◆ WRITTEN INSTRUCTION ◆
The line containing "8).build('cable_gland', M['blackplastic'], t, world=True)" marks the end: extract everything from the first line of the data through that line, exactly, with no pictures.

═════ GIVEN DATA

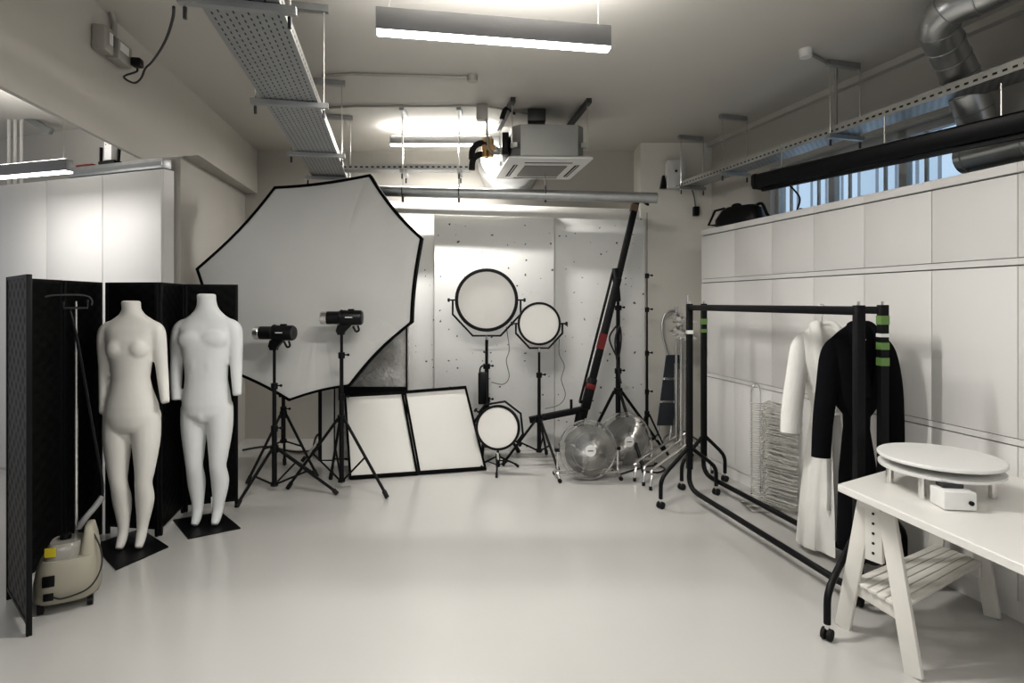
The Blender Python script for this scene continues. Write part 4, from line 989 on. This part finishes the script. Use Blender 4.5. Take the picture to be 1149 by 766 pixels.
for i, j in ((0, 3), (1, 2)):
    p, q = qa[i], qa[j]; d = (q-p).normalized()
    ch = MB().bar(p-d*.06+V(0, 0, CEIL-.022), q+d*.06+V(0, 0, CEIL-.022), .042, .042).build('ceiling_channel', M['darkgrey'], t, world=True)
    for e in (p, q):
        MB().cyl(e+V(0, 0, 2.93), e+V(0, 0, CEIL-.04), .006, n=8).build('hanging_rod', M['chrome'], t, world=True)
        MB().box(e.lerp(ctr, .06)+V(0, 0, 2.96), (.06, .04, .04)).build('mounting_lug', M['ac'], t, world=True)
pa = qs(.86, 0); sd = pa[0].lerp(pa[3], .35)
MB().box(V(sd.x-.03, sd.y, 3.0), (.06, .3, .2), bev=.01).build('pipe_cover', M['blackplastic'], t, world=True)
vp = P(548, 166, 5.1)
v_ = MB().cyl(vp+V(-.03, 0, -.08), vp+V(-.03, 0, .08), .026, n=12); v_.cyl(vp+V(.02, 0, -.08), vp+V(.02, 0, .08), .026, n=12); v_.box(vp, (.12, .05, .05), bev=.01); v_.build('brass_valve', M['copper'], t, world=True)
for dy, dz in ((0, .03), (.03, -.06)):
    MB().tube(smooth([vp+V(0, dy, dz), vp+V(-.08, dy, dz+.01), vp+V(-.14, dy, dz-.04), vp+V(-.15, dy, dz-.13)], 5), .028, 12).build('insulated_pipe', M['rubber'], t, world=True)
MB().tube(smooth([vp+V(.04, 0, .0), V(sd.x-.1, sd.y, 2.97), V(sd.x-.02, sd.y, 2.98)], 5), .03, 12).build('insulated_pipe', M['whiteplastic'], t, world=True)
MB().box(P(602, 131, 5.2), (.16, .12, .11), bev=.006).build('control_box', M['darkgrey'], t, world=True)
MB().tube(smooth([P(578, 128, 5.0), P(568, 122, 5.0), P(563, 134, 5.0)], 4), [.012]*4+[.022]*5, 8).build('cable_gland', M['blackplastic'], t, world=True)

# ------------------------------------------------------------------ black roller screen case
p0, p1 = P(851, 205, 4.56), P(1170, 134, 2.98)
t = thing('screen_case', 'long black roller screen case hung under the window side cable tray', 'screen case', p0)
u = (p1-p0).normalized(); sd = u.cross(V(0, 0, 1)).normalized()
sec = [(-.05, -.05), (.05, -.05), (.068, -.02), (.068, .045), (.05, .06), (-.05, .06), (-.068, .045), (-.068, -.02)]
MB().loft([[p+sd*a+V(0, 0, b) for a, b in sec] for p in (p0, p1)]).build('case', M['blackplastic'], t, world=True)
MB().bar(p0+V(0, 0, -.065)+u*.04, p1+V(0, 0, -.065), .03, .022).build('bottom_bar', M['black'], t, world=True)
MB().loft([[p+sd*a*1.08+V(0, 0, b*1.08) for a, b in sec] for p in (p0-u*.01, p0+u*.02)]).build('end_cap', M['blackplastic'], t, world=True)
for z in (.12, .55, .9):
    p = p0.lerp(p1, z); MB().cyl(p+V(0, 0, .05), V(p.x, p.y, 2.80), .005, n=6).build('hanging_rod', M['chrome'], t, world=True)

# ------------------------------------------------------------------ small things on walls, trays, cupboard tops
bx = face_x(4.0)
def beam_pt(px, py):
    Y = 1.909/((CX-px)/FP-.159); return P(px, py, Y)
bu = V(-.157, .9876, 0); bn = V(.9876, .157, 0); brz = math.atan2(bu.y, bu.x)
b1, b2 = beam_pt(107, 44), beam_pt(124, 58)
t = thing('switch_box', 'grey metal switch box with white rocker on the beam, beside the socket box', 'switch', b1, brz)
MB().box((0, -.04, 0), (.10, .075, .15), bev=.012).build('box', M['conduit'], t); MB().box((.012, -.079, .01), (.035, .008, .07), bev=.002).build('rocker', M['whiteplastic'], t); MB().box((.034, -.08, .01), (.01, .006, .066)).build('rocker_slot', M['gap'], t)
t = thing('socket_box', 'grey metal socket box with black plug on the beam', 'socket', b2, brz)
MB().box((0.02, -.04, 0), (.17, .075, .13), bev=.012).build('box', M['conduit'], t); MB().box((.0, -.079, .02), (.10, .006, .05), bev=.002).build('socket_face', M['whiteplastic'], t)
MB().box((.10, -.105, -.02), (.06, .06, .055), bev=.012).build('plug', M['blackplastic'], t)
t = thing('conduit', 'curved grey conduit rising from the socket box to the ceiling', 'conduit', b2, 0, 'grey conduits on the ceiling')
e0 = beam_pt(121, 42)+bn*.03; MB().tube(smooth([e0, beam_pt(122, 25)+bn*.03, beam_pt(118, 10)+bn*.03, beam_pt(108, -3)+bn*.03, beam_pt(92, -14)+bn*.03], 5), .016, 10).build('conduit_tube', M['conduit'], t, world=True)
pl = beam_pt(136, 74)+bn*.09
tag(MB().tube(smooth([pl, pl+V(.0, 0, -.03)]+[P(x, y, z) for x, y, z in ((139, 86, 3.5), (150, 93, 3.45), (158, 88, 3.38), (163, 77, 3.3), (170, 70, 3.2), (180, 56, 2.95), (188, 40, 2.7), (194, 20, 2.45), (195, 8, 2.3))], 5), .006, 6).build('power_cable', M['cord']), 'black cable sagging from the plug to the wide cable tray', 'cable')
# right: white box and black sensor, black case on top of the cupboards
p = P(757, 200, 6.23); p.z = 2.83+.18; t = thing('junction_panel', 'white electrical panel box with a dark dot beside the window side cable tray', 'panel box', p+V(0, 0, -.18), .0)
MB().box((0, 0, .15), (.19, .12, .30), bev=.006).build('box', M['whiteplastic'], t); MB().lathe([(.014, 0), (.012, .006)], (0, -.06, .18), (0, -1, 0), 12).build('indicator', M['gap'], t); MB().prism([(-.16, -.03, .0), (-.09, -.03, .0), (-.115, -.03, .14), (-.135, -.03, .14)], (0, .05, 0)).build('side_clip', M['blackplastic'], t)
p = P(782, 236.5, 6.24); t = thing('wall_sensor', 'small black box on the back wall by the cupboard top', 'sensor', p)
MB().box((0, .03, 0), (.06, .06, .10), bev=.005).build('box', M['blackplastic'], t)
MB().tube(smooth([(0, .05, .05), (-.02, .06, .2), (-.08, .06, .32)], 4), .006, 6).build('wire', M['cordgrey'], t)
ct = 2.299
p = P(830, 245, 5.22); p.z = ct
t = thing('equipment_case', 'black padded equipment bag with angular carry frame on top of the cupboards', 'bag', p, -.9)
g = MB().loft([sect(0, -.22, .22, -.10, .10, 4), sect(.06, -.22, .22, -.10, .10, 4), sect(.14, -.17, .20, -.08, .08, 3), sect(.17, -.12, .15, -.05, .05, 3)]); g.build('bag_body', M['blackplastic'], t)
MB().tube([(-.22, 0, .02), (-.32, 0, .03), (-.25, 0, .16), (-.15, 0, .17)], .012, 8).build('carry_frame', M['blackplastic'], t)
MB().tube(smooth([(.14, 0, .15), (.2, .02, .17), (.27, .0, .05), (.36, -.02, .015)], 4), .014, 8).build('strap', M['blackplastic'], t)
MB().ell((-.02, -.02, .175), (.05, .03, .025)).build('buckle', M['blackplastic'], t)
pts = []
for i, (x, z) in enumerate(((890, .03), (900, .012), (930, .012), (960, .02), (1000, .012), (1040, .02), (1075, .012), (1120, .02))):
    zz = 3.207/((x-CX)/FP+.24); zz += .12; pts.append(V(cab_x(zz)+.14, zz, ct+z))
tag(MB().tube(smooth(pts, 5), .008, 6).build('loose_cable', M['cord']), 'black cable lying along the cupboard tops below the windows', 'cable')
tag(MB().tube(smooth([P(884, 206, 4.9), P(897, 221, 4.75), V(cab_x(4.55)+.16, 4.55, ct+.03)], 5), .008, 6).build('hanging_cable', M['cord']), 'short black cable dropping from the screen case to the cupboard top', 'cable')
# side room: things on top of the cupboards
def on_top(px, y_): return P(px, y_, 1)
def lz(px):   # depth of the cupboard front under this pixel
    a = (px-CX)/FP; return (-2.92+2.859*4.75)/(a+2.859)
tz0 = 2.712
pa_, pb_ = lr-lu*1.15+V(0, 0, tz0), lr+V(0, 0, tz0)
t = thing('cable_trunking', 'grey metal trunking along the top edge of the side room cupboards', 'trunking', (pa_+pb_)/2, lrz)
MB().box((0, .05, .045), (1.15, .09, .085), bev=.004).build('trunking_body', M['zinc'], t); MB().box((0, .002, .04), (1.15, .006, .03)).build('trunking_lid', M['ac'], t)
def top_at(px, d=.05): 
    z = lz(px); return V((px-CX)*z/FP, z+d, tz0+.088)
p = top_at(119); t = thing('desk_stand', 'black bracket stand holding a white box on the side room trunking', 'stand', p, lrz)
s_ = MB().tube([(-.11, 0, .16), (-.115, 0, .012), (.10, 0, .012), (.115, 0, .17)], .014, 8); s_.box((0, 0, .016), (.2, .08, .03), bev=.01); s_.build('bracket', M['blackplastic'], t)
p2 = V(p.x, p.y, p.z+.032); t = thing('white_box', 'white box with two screw dots between the arms of the black bracket', 'box', p2, lrz)
MB().box((0.01, .0, .10), (.09, .06, .19), bev=.004).build('box_body', M['whiteplastic'], t); k_ = MB(); k_.ell((-.012, -.03, .14), (.006, .004, .006)); k_.ell((.03, -.03, .14), (.006, .004, .006)); k_.build('screw', M['darkgrey'], t)
p = top_at(92); tag(MB().box((0, 0, .012), (.2, .05, .022), bev=.004).build('red_strip', M['red'], loc=p, rz=lrz), 'red strip lying on the side room trunking beside the black bracket', 'strip')
# pipes in the side room
for i, (x, lab) in enumerate([(10, 'thin white pipe dropping from the side room ceiling, outermost'), (17, 'thin white pipe dropping from the side room ceiling, in the middle'), (24, 'thin white pipe bending into a grey valve below the side room ceiling')]):
    Y = 5.5
    pts = [V(P(x, 140, Y).x, Y, 2.712), P(x, 140, Y)]+smooth([P(x, 138, Y), P(x+2, 132, Y), P(x+8, 131, Y)], 3)
    if i < 2: pts = [V(P(x, 140, Y).x, Y, 2.712), V(P(x, 140, Y).x, Y, CEIL)]
    t = thing('drop_pipe', lab, 'pipe', V(P(x, 140, Y).x, Y, 2.712), 0, 'thin pipes in the side room')
    MB().tube(pts, .014, 8).build('pipe_tube', M['pipewhite'], t, world=True)
    if i == 2: MB().bar(P(30, 132, Y), P(58, 148, Y), .05, .06, bev=.01).build('valve_body', M['ac'], t, world=True)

══════════

◆ THE REPLY ◆
The Blender Python script for this scene continues. Write part 4, from line 989 on. This part finishes the script. Use Blender 4.5. Take the picture to be 1149 by 766 pixels.
for i, j in ((0, 3), (1, 2)):
    p, q = qa[i], qa[j]; d = (q-p).normalized()
    ch = MB().bar(p-d*.06+V(0, 0, CEIL-.022), q+d*.06+V(0, 0, CEIL-.022), .042, .042).build('ceiling_channel', M['darkgrey'], t, world=True)
    for e in (p, q):
        MB().cyl(e+V(0, 0, 2.93), e+V(0, 0, CEIL-.04), .006, n=8).build('hanging_rod', M['chrome'], t, world=True)
        MB().box(e.lerp(ctr, .06)+V(0, 0, 2.96), (.06, .04, .04)).build('mounting_lug', M['ac'], t, world=True)
pa = qs(.86, 0); sd = pa[0].lerp(pa[3], .35)
MB().box(V(sd.x-.03, sd.y, 3.0), (.06, .3, .2), bev=.01).build('pipe_cover', M['blackplastic'], t, world=True)
vp = P(548, 166, 5.1)
v_ = MB().cyl(vp+V(-.03, 0, -.08), vp+V(-.03, 0, .08), .026, n=12); v_.cyl(vp+V(.02, 0, -.08), vp+V(.02, 0, .08), .026, n=12); v_.box(vp, (.12, .05, .05), bev=.01); v_.build('brass_valve', M['copper'], t, world=True)
for dy, dz in ((0, .03), (.03, -.06)):
    MB().tube(smooth([vp+V(0, dy, dz), vp+V(-.08, dy, dz+.01), vp+V(-.14, dy, dz-.04), vp+V(-.15, dy, dz-.13)], 5), .028, 12).build('insulated_pipe', M['rubber'], t, world=True)
MB().tube(smooth([vp+V(.04, 0, .0), V(sd.x-.1, sd.y, 2.97), V(sd.x-.02, sd.y, 2.98)], 5), .03, 12).build('insulated_pipe', M['whiteplastic'], t, world=True)
MB().box(P(602, 131, 5.2), (.16, .12, .11), bev=.006).build('control_box', M['darkgrey'], t, world=True)
MB().tube(smooth([P(578, 128, 5.0), P(568, 122, 5.0), P(563, 134, 5.0)], 4), [.012]*4+[.022]*5, 8).build('cable_gland', M['blackplastic'], t, world=True)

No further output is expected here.